Le è mai capitato di piacere a una donna? "Dopo che ho interpretato il film Viola di mare di Donatella Maiorca mi hanno scritto un mucchio di ragazze innamorate. Era uno dei pochi film che rompeva il blocco culturale in cui l’omosessualità femminile è relegata: parlava di due ragazze giovani innamorate - Valeria Solarino e io - e credo che alle adolescenti sia piaciuto in modo particolare perché non raccontava l’omosessualità al servizio degli uomini, ma solo una storia d’amore. Da lì in poi ho avuto a lungo fan femmine, e la cosa mi lusinga. Le donne in genere sono meno di bocca buona degli uomini, quindi c’è più soddisfazione".
Se potesse fare come Orlando e trasformarsi in un uomo, che cosa crede che restebbe di Isabella? "Me lo sono chiesta nel lavoro di scavo sul personaggio.E la risposta è: molto. Perché davvero credo che l’androginia, se non esibita ma coltivata, sia una ricchezza, non un tormento. Nel romanzo c’è un pensiero molto bello per spiegare come maschio e femmina convivono in noi ed è solo lo sguardo degli altri a determinare chi siamo, la qualità della nostra identità. È la battuta di Orlando che dice: finché eri un ragazzo eri un ricco aristocratico in cerca di moglie, ora da donna sei una zitella che non ha niente. Eppure Orlando è sempre Orlando. Ma ecco la differenza".
Meglio essere uomo, allora? "No, il meglio o il peggio non è una questione di genere. E in ogni caso la donna è più completa, essendo più abituata a controllare aspetti molteplici della vita perché da subito ne impara le difficoltà. Ma ripeto, non ne farei una questione di genere. Anzi mi dà fastidio che si faccia. Come per esempio, come è successo per il film Primo incarico di Giorgia Cecere, si etichetta come femminile un film solo perché ci sono una regista donna e una protagonista donna. Se fosse il contrario non si direbbe "è un film maschile", perchè quella è considerata la normalità, mentre le donne si preferisce chiuderle nel ghetto della questione femminile"

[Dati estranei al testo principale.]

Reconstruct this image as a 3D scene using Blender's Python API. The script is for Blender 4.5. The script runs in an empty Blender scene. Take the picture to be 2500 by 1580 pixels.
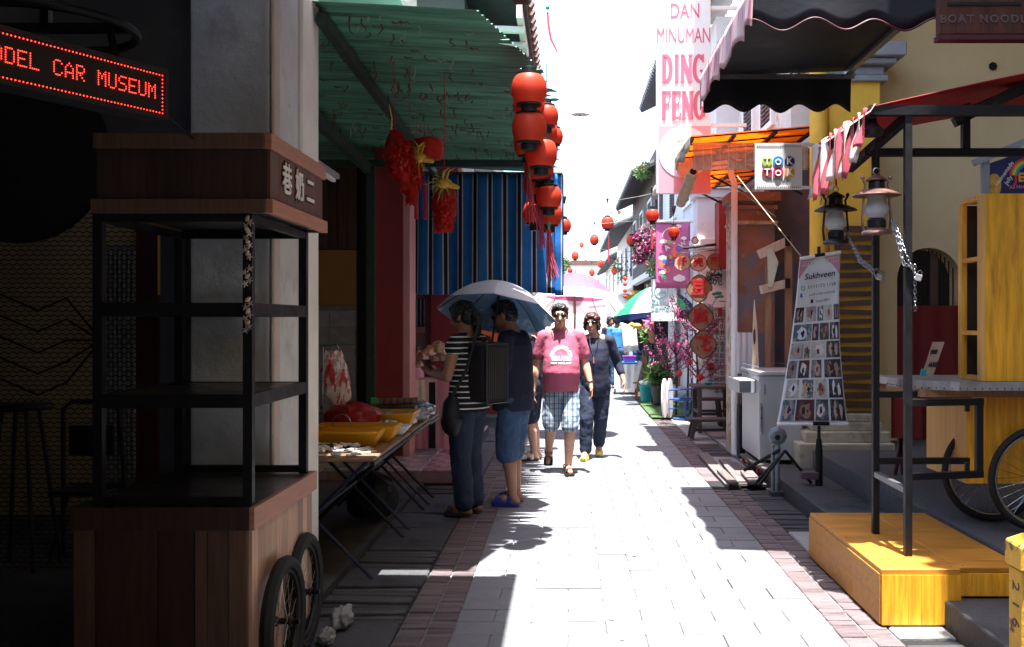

Questa è la sua passione femminista che parla? "No, è che sono una donna e sento che bisogna combattere anche contro la passività degli stereotipi. Lo abbiamo fatto anche con la famosa manifestazione del 13 febbraio scorso, quando scesero in piazza un milione di donne che chiedevano dignità. È vero che mi appassionano i temi politici. È un’abitudine, forse perchè sono siciliana e in Sicilia sapere da che parte stai è importante. A me pare assurdo che la questione femminile da noi sia considerato un problema "qualsiasi", come la raccolta differenziata o il nucleare. No, io dico sempre che è un problema strutturale. Le donne sono le più brave e non arrivano a posti apicali, si laureano di più, lavorano di più ma non esistiamo, men che meno nei media che rilanciano solo un tipo di figura femminile che non esiste, e se esiste è una minoranza... Queste cose le abbiamo dette anche in teatro, con il gruppo di donne di "Se non ora quando" nello spettacolo Libere, di cui sono orgogliosa. Perché mi fa sempre piacere quando il mio lavoro si incrocia con la vita. Anche per questo ho scelto di fare Orlando".
Le piace Virginia Woolf ? "Ho amato molto Una stanza tutta per sé, riflessione acuta sulla donna che deve essere la madre di, la figlia di, la lavoratrice di, l’amante di, sempre proiettata verso qualcuno e qualcosa ma in cerca di una stanza, quello scrigno dove sei tu e basta. O dove forse la madre di, la figlia di, la lavoratrice di... trovano un raccordo. Ma diciamo la verità: quando mai la trovano, le donne quella stanza? Diciamo che comunque vale la pena fare il percorso per raggiungerla".